• _Objective_
Reproduce the material word for word; the images stay out.

• _Data extract_
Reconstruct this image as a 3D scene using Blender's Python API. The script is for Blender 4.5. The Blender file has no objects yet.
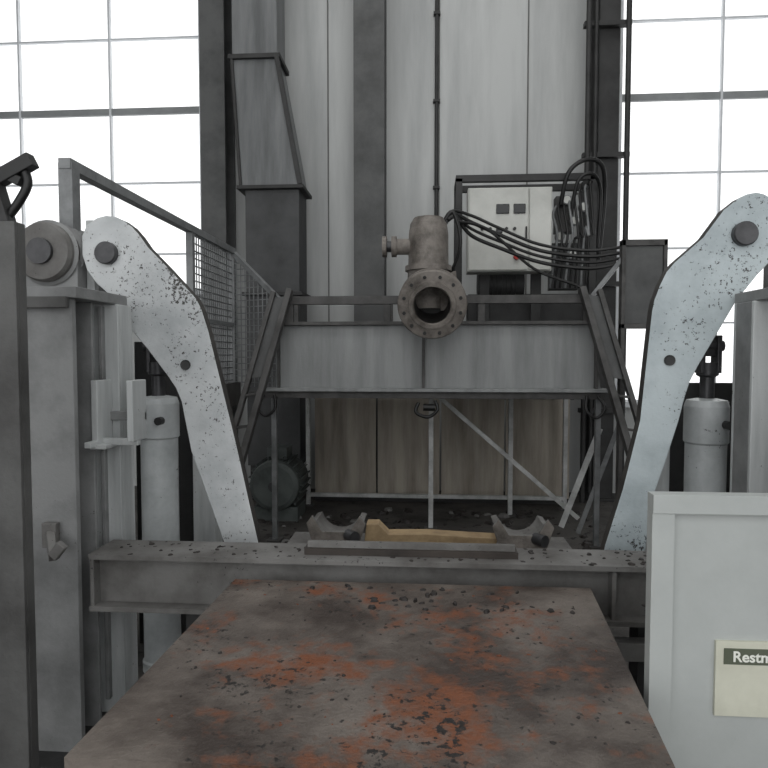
import bpy, bmesh, math, random
from mathutils import Vector, Matrix
random.seed(7)
def srgb(r,g,b):
    f=lambda c:(c/255/12.92) if c/255<=0.04045 else ((c/255+0.055)/1.055)**2.4
    return (f(r),f(g),f(b),1)
# ------------------------------------------------------------ materials
def mat(name, base, dark, scale=4.0, lo=0.4, hi=0.7, speck=None, speck_th=0.6, speck_scale=40,
        rust=None, rust_th=0.6, rust_w=.1, rust_scale=3.0, rough=0.6, metal=0.0, bump=0.15, streak=False):
    m=bpy.data.materials.new(name); m.use_nodes=True
    N=m.node_tree.nodes; L=m.node_tree.links
    b=N['Principled BSDF']; b.inputs['Roughness'].default_value=rough; b.inputs['Metallic'].default_value=metal
    tc=N.new('ShaderNodeTexCoord'); mp=N.new('ShaderNodeMapping'); L.new(tc.outputs['Object'],mp.inputs['Vector'])
    if streak: mp.inputs['Scale'].default_value=(2.2,2.2,0.25)
    def noise(s,det,src):
        n=N.new('ShaderNodeTexNoise'); n.inputs['Scale'].default_value=s; n.inputs['Detail'].default_value=det
        n.inputs['Roughness'].default_value=0.65
        L.new(src,n.inputs['Vector']); return n
    def ramp(src,a,c):
        r=N.new('ShaderNodeValToRGB'); r.color_ramp.elements[0].position=a; r.color_ramp.elements[1].position=c
        L.new(src,r.inputs['Fac']); return r
    def mix(fac,ca,cb):
        x=N.new('ShaderNodeMix'); x.data_type='RGBA'; L.new(fac,x.inputs['Factor'])
        for sock,v in ((x.inputs[6],ca),(x.inputs[7],cb)):
            if hasattr(v,'links'): L.new(v,sock)
            else: sock.default_value=v
        return x.outputs[2]
    n1=noise(scale,8,mp.outputs['Vector'])
    col=mix(ramp(n1.outputs['Fac'],lo,hi).outputs['Color'],base,dark)
    if rust:
        n3=noise(rust_scale,12,tc.outputs['Object']); n5=noise(rust_scale*9,8,tc.outputs['Object'])
        a5=N.new('ShaderNodeMath'); a5.operation='MULTIPLY_ADD'; a5.inputs[1].default_value=0.5
        L.new(n5.outputs['Fac'],a5.inputs[0]); L.new(n3.outputs['Fac'],a5.inputs[2])
        col=mix(ramp(a5.outputs[0],rust_th+.25,rust_th+rust_w+.25).outputs['Color'],col,rust)
    if speck:
        n2=noise(speck_scale,5,tc.outputs['Object']); n4=noise(2.2,3,tc.outputs['Object'])
        ad=N.new('ShaderNodeMath'); ad.operation='MULTIPLY_ADD'; ad.inputs[1].default_value=0.55
        L.new(n4.outputs['Fac'],ad.inputs[0]); L.new(n2.outputs['Fac'],ad.inputs[2])
        col=mix(ramp(ad.outputs[0],speck_th+0.275,speck_th+0.315).outputs['Color'],col,speck)
    L.new(col,b.inputs['Base Color'])
    if bump:
        nb=noise(60,4,tc.outputs['Object']); bp=N.new('ShaderNodeBump'); bp.inputs['Strength'].default_value=bump
        bp.inputs['Distance'].default_value=0.01
        L.new(nb.outputs['Fac'],bp.inputs['Height']); L.new(bp.outputs['Normal'],b.inputs['Normal'])
    return m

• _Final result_
Reconstruct this image as a 3D scene using Blender's Python API. The script is for Blender 4.5. The Blender file has no objects yet.
import bpy, bmesh, math, random
from mathutils import Vector, Matrix
random.seed(7)
def srgb(r,g,b):
    f=lambda c:(c/255/12.92) if c/255<=0.04045 else ((c/255+0.055)/1.055)**2.4
    return (f(r),f(g),f(b),1)
# ------------------------------------------------------------ materials
def mat(name, base, dark, scale=4.0, lo=0.4, hi=0.7, speck=None, speck_th=0.6, speck_scale=40,
        rust=None, rust_th=0.6, rust_w=.1, rust_scale=3.0, rough=0.6, metal=0.0, bump=0.15, streak=False):
    m=bpy.data.materials.new(name); m.use_nodes=True
    N=m.node_tree.nodes; L=m.node_tree.links
    b=N['Principled BSDF']; b.inputs['Roughness'].default_value=rough; b.inputs['Metallic'].default_value=metal
    tc=N.new('ShaderNodeTexCoord'); mp=N.new('ShaderNodeMapping'); L.new(tc.outputs['Object'],mp.inputs['Vector'])
    if streak: mp.inputs['Scale'].default_value=(2.2,2.2,0.25)
    def noise(s,det,src):
        n=N.new('ShaderNodeTexNoise'); n.inputs['Scale'].default_value=s; n.inputs['Detail'].default_value=det
        n.inputs['Roughness'].default_value=0.65
        L.new(src,n.inputs['Vector']); return n
    def ramp(src,a,c):
        r=N.new('ShaderNodeValToRGB'); r.color_ramp.elements[0].position=a; r.color_ramp.elements[1].position=c
        L.new(src,r.inputs['Fac']); return r
    def mix(fac,ca,cb):
        x=N.new('ShaderNodeMix'); x.data_type='RGBA'; L.new(fac,x.inputs['Factor'])
        for sock,v in ((x.inputs[6],ca),(x.inputs[7],cb)):
            if hasattr(v,'links'): L.new(v,sock)
            else: sock.default_value=v
        return x.outputs[2]
    n1=noise(scale,8,mp.outputs['Vector'])
    col=mix(ramp(n1.outputs['Fac'],lo,hi).outputs['Color'],base,dark)
    if rust:
        n3=noise(rust_scale,12,tc.outputs['Object']); n5=noise(rust_scale*9,8,tc.outputs['Object'])
        a5=N.new('ShaderNodeMath'); a5.operation='MULTIPLY_ADD'; a5.inputs[1].default_value=0.5
        L.new(n5.outputs['Fac'],a5.inputs[0]); L.new(n3.outputs['Fac'],a5.inputs[2])
        col=mix(ramp(a5.outputs[0],rust_th+.25,rust_th+rust_w+.25).outputs['Color'],col,rust)
    if speck:
        n2=noise(speck_scale,5,tc.outputs['Object']); n4=noise(2.2,3,tc.outputs['Object'])
        ad=N.new('ShaderNodeMath'); ad.operation='MULTIPLY_ADD'; ad.inputs[1].default_value=0.55
        L.new(n4.outputs['Fac'],ad.inputs[0]); L.new(n2.outputs['Fac'],ad.inputs[2])
        col=mix(ramp(ad.outputs[0],speck_th+0.275,speck_th+0.315).outputs['Color'],col,speck)
    L.new(col,b.inputs['Base Color'])
    if bump:
        nb=noise(60,4,tc.outputs['Object']); bp=N.new('ShaderNodeBump'); bp.inputs['Strength'].default_value=bump
        bp.inputs['Distance'].default_value=0.01
        L.new(nb.outputs['Fac'],bp.inputs['Height']); L.new(bp.outputs['Normal'],b.inputs['Normal'])
    return m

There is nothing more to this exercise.